SAN DIEGO – California's wildfire season is getting longer and more intense, and scientific and forestry experts foresee hotter and drier conditions that would make the situation significantly worse.

State and local officials have in the last decade updated efforts to keep people and property safe from out-of-control conflagrations. This includes such things as updated building codes, requirements on defensible space around homes and various forest management techniques.

However, many fear that those tactics won't be enough to keep pace with the worst consequences of powerful blazes, which have ripped through the state's forests with growing frequency and size over the past few decades.

A continued trend of backcountry development and aggressive fire suppression to keep those properties safe has led to densely packed forests in close proximity to many communities.

At the same time, California's recent five-year drought — by many measures the worst in thousands of years, according to some researchers — has left more than 100 million trees dead from San Diego up through the Sierra.

It's unclear what this unprecedented event means for this fire season and those to follow. But many fear the worst and a conversation about how to meet this and other wildfire-related challenges has started to heat up.

"We will need some very new approaches to deal with both the increasing hazard of fire and our increasing exposure to it," said Max Moritz, a specialist in fire ecology and management and a professor at the University of California, Berkeley's College of Natural Resources. "The situation we have created is dangerous, and without a major shift in perspective it will only get worse."

The California Department of Forestry and Fire Protection, the agency responsible for 31 million acres throughout the state, doesn't deny that the situation seems to be increasingly precarious. But Cal Fire officials said they have a suite of practices and protocols that over time have increased backcountry safety in the face of often uncontrollable blazes.

"It's a team effort between the fire service and the citizens of California," said Cal Fire Deputy Chief and spokesman Scott McLean. "Through our prescribed burns, we're doing a lot of fuel reduction work."

The largest wildfire in the state's history, the Cedar fire, took place in 2003 in San Diego, burning more than 270,000 acres and torching more than 2,230 homes and 148 vehicles.
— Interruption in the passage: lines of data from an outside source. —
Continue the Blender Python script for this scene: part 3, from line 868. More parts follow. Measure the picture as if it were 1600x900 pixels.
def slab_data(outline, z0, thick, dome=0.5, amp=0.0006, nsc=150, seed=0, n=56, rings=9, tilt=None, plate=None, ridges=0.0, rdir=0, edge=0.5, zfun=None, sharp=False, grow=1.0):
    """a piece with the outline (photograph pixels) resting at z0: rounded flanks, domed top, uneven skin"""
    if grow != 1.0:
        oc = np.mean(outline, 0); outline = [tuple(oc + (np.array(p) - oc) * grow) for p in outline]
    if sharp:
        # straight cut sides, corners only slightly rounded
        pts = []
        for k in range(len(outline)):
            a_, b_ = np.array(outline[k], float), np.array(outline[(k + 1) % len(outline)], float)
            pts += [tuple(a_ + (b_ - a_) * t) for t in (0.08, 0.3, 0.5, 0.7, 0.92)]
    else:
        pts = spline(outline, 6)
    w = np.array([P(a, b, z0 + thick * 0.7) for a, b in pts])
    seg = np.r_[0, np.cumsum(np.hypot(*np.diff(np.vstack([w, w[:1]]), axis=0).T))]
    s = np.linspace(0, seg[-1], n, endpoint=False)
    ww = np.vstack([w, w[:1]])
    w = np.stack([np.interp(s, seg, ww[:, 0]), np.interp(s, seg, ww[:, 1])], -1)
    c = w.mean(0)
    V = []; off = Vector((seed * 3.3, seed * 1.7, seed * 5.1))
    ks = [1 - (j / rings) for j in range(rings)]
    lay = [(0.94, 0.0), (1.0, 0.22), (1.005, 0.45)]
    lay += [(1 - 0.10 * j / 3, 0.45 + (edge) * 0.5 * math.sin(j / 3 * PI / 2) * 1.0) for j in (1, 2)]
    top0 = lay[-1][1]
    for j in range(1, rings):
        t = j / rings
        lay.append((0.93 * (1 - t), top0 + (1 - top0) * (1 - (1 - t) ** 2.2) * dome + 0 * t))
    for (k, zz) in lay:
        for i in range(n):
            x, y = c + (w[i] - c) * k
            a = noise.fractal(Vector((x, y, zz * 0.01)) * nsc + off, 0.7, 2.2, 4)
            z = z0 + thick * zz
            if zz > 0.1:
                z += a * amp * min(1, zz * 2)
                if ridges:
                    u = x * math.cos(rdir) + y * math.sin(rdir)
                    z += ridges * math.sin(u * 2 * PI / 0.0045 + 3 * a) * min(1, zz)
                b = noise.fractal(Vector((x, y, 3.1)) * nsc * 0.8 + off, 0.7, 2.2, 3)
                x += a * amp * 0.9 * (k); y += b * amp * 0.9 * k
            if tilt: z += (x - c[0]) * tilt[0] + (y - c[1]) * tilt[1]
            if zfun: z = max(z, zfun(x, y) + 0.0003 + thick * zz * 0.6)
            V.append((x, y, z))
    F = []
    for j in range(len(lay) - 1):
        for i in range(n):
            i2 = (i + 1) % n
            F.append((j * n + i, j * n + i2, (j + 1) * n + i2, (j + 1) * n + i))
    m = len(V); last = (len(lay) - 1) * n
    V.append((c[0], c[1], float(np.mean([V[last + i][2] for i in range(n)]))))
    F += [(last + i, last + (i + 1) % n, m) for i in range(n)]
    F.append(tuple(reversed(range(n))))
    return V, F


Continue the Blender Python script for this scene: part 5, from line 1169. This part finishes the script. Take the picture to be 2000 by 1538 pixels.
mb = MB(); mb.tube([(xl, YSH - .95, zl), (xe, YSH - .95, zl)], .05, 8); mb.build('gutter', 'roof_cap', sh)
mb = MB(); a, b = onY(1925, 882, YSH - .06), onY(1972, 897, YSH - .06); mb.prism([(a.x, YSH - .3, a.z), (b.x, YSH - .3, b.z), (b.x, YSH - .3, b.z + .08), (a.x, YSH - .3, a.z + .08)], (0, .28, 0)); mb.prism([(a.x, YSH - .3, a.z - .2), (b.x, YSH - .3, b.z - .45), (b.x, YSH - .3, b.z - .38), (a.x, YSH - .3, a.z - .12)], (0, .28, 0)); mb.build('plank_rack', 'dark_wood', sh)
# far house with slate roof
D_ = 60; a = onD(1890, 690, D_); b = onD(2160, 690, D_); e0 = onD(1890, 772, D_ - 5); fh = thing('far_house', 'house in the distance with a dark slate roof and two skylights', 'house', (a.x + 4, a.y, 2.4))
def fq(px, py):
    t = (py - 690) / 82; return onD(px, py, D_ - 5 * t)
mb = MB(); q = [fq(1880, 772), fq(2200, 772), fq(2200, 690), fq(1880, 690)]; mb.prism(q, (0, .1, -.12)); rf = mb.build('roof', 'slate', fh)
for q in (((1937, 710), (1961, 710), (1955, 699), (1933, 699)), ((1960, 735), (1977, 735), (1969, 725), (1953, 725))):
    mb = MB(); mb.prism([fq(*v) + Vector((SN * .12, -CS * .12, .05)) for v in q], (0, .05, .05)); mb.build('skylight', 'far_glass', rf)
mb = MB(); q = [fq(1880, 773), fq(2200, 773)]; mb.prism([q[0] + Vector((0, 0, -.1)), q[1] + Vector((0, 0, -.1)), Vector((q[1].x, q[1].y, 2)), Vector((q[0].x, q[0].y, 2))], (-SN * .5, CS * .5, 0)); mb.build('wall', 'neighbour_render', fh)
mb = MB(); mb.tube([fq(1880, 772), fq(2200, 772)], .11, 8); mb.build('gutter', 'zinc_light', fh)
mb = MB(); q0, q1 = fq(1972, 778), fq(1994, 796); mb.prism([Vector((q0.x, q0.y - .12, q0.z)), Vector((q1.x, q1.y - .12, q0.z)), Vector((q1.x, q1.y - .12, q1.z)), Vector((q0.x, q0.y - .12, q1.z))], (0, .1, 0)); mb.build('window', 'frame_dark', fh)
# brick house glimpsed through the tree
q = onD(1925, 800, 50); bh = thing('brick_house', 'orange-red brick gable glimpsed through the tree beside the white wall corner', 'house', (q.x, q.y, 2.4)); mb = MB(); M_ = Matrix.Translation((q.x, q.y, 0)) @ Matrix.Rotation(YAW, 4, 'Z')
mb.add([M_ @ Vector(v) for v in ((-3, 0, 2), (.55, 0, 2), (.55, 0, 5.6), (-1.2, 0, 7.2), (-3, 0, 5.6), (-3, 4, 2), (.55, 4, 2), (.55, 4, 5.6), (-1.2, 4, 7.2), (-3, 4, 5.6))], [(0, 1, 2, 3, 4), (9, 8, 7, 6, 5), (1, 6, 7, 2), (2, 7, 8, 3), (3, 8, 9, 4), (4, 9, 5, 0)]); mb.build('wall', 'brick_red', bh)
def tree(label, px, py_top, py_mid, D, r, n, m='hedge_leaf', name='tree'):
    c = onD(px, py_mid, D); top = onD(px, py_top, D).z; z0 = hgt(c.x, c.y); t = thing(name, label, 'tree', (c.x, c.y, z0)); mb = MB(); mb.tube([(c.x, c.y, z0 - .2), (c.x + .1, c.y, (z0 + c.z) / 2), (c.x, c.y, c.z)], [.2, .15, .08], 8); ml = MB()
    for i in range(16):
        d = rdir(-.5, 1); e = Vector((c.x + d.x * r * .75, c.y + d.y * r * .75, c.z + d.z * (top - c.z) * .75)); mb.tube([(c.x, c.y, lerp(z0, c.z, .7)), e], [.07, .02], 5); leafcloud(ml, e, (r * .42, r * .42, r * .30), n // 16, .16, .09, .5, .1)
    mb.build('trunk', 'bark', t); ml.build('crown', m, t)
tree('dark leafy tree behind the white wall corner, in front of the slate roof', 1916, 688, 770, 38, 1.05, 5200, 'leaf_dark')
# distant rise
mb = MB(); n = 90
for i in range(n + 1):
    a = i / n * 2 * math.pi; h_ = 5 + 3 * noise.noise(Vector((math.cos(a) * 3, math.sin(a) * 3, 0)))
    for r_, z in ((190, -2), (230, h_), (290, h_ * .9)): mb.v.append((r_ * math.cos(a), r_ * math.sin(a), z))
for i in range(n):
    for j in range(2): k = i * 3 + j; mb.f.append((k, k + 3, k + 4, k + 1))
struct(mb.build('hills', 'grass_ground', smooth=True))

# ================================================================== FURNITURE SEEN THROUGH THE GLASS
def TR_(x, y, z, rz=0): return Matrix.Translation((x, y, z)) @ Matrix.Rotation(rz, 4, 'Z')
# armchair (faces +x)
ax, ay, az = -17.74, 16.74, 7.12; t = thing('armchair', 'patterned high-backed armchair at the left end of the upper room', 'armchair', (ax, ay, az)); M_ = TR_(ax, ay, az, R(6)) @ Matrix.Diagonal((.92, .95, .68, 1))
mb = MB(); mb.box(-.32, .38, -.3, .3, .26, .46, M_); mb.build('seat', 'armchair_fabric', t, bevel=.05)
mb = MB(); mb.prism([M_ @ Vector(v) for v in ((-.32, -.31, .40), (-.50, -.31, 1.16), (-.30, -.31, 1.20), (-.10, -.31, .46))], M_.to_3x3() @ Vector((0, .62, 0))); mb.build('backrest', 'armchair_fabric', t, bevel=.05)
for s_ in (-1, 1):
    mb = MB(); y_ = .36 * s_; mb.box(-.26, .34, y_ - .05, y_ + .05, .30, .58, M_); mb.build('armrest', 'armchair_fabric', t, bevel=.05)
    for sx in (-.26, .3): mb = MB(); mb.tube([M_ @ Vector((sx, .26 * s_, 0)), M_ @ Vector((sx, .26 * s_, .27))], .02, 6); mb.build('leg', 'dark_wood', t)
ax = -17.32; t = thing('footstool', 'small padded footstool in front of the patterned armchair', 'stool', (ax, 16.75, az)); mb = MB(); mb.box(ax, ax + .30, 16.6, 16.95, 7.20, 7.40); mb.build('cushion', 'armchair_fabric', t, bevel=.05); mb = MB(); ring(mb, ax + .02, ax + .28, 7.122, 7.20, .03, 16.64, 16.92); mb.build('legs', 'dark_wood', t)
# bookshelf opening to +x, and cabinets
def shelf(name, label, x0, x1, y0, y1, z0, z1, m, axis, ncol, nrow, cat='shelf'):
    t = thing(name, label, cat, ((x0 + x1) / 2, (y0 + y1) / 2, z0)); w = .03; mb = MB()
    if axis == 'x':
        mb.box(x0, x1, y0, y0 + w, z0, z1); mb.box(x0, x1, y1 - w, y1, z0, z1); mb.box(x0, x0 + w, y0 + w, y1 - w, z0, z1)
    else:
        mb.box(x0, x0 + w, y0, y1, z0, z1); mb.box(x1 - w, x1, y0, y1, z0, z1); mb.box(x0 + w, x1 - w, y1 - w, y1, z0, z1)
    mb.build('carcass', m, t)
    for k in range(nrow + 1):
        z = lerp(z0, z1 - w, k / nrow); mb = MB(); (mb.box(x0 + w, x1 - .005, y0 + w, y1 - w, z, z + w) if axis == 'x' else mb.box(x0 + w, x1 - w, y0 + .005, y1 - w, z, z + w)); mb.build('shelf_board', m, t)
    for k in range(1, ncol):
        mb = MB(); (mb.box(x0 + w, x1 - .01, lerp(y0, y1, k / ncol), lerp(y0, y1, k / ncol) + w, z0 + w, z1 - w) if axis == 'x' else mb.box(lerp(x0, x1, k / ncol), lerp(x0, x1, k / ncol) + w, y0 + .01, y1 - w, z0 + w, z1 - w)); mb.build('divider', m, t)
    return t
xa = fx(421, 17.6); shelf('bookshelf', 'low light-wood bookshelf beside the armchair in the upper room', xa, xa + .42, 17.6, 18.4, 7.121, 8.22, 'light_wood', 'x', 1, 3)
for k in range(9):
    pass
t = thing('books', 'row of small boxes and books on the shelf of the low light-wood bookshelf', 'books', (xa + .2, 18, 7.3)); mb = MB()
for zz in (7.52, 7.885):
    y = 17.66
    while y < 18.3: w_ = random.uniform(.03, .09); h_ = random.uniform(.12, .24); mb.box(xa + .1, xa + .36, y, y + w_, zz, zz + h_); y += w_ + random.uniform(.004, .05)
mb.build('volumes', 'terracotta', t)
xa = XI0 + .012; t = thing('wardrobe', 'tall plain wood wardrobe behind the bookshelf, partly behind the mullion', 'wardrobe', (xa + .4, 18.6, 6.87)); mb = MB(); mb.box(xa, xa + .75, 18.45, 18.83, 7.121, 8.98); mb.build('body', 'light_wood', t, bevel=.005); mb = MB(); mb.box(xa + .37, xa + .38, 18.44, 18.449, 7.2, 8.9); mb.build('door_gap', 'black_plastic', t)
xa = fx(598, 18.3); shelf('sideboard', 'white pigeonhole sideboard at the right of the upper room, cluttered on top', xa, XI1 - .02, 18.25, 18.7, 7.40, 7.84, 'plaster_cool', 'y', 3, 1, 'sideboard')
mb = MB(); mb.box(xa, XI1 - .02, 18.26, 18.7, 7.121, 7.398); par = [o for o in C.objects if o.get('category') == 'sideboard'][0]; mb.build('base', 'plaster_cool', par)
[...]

It also killed more than a dozen civilians and injured more than 100 firefighters, including one fatally.

Beyond being deadly, such fires are also very costly. The price tag on suppressing the Cedar fire, which burned from Oct. 25 to Nov. 5, was roughly $27 million. And San Diego County sustained more than roughly $850 million worth of property damage from the wildfire, part of roughly $2.6 billion in destruction attributed to outbreaks throughout Southern California that season.

In 2015, the Butte and Valley fires in Northern California caused a staggering $1.95 billion worth of damage, burning in a two-week period everything from businesses to homes to schools to churches. Of that, it's estimated that roughly $800 million of losses weren't insured.

Many researchers believe that years of aggressive firefighting has disrupted a natural cycle where moderately sized fires prune back large sections of woodland.

In response, prescribed burns have increasingly been seen as a necessity, despite causing air pollution and running the risk of getting out of control. Fire officials also use heavy equipment to mechanically thin forests, but it's too expensive to address the state's overall needs and the practice can damage ecosystems.

However, it's widely accepted that such forest management practices will only go so far.

Some scientists believe Californians will need to learn to coexist with an increasingly flammable landscape, especially if climate change continues unabated.

Communities could likely be faced in the near future with tough decisions, such as whether to flee conflagrations and risk clogging roads that could be engulfed in flames, or adopt "shelter-in-place" policies that strictly regulate homes and properties to make them as fire resistant as possible.

For example, Rancho Santa Fe has embraced the latter protocol, which asks residents to wait out fires at home in all but the most extreme cases. As part of this approach, building codes in the affluent community require homes to be as fire-resistant as possible.

Other towns in fire-prone areas have significantly beefed up volunteer fire departments and highly regimented evacuation plans, such as in Painted Cave in the hills north of Santa Barbara.

"Agencies are doing what they can to manage our public lands in California, but to get ahead of the problem, we will have to start living with fire like we deal with and accommodate other inevitable natural hazards, such as floods and earthquakes," said Mortiz of UC Berkeley. "This requires a major shift in thinking and land-use planning."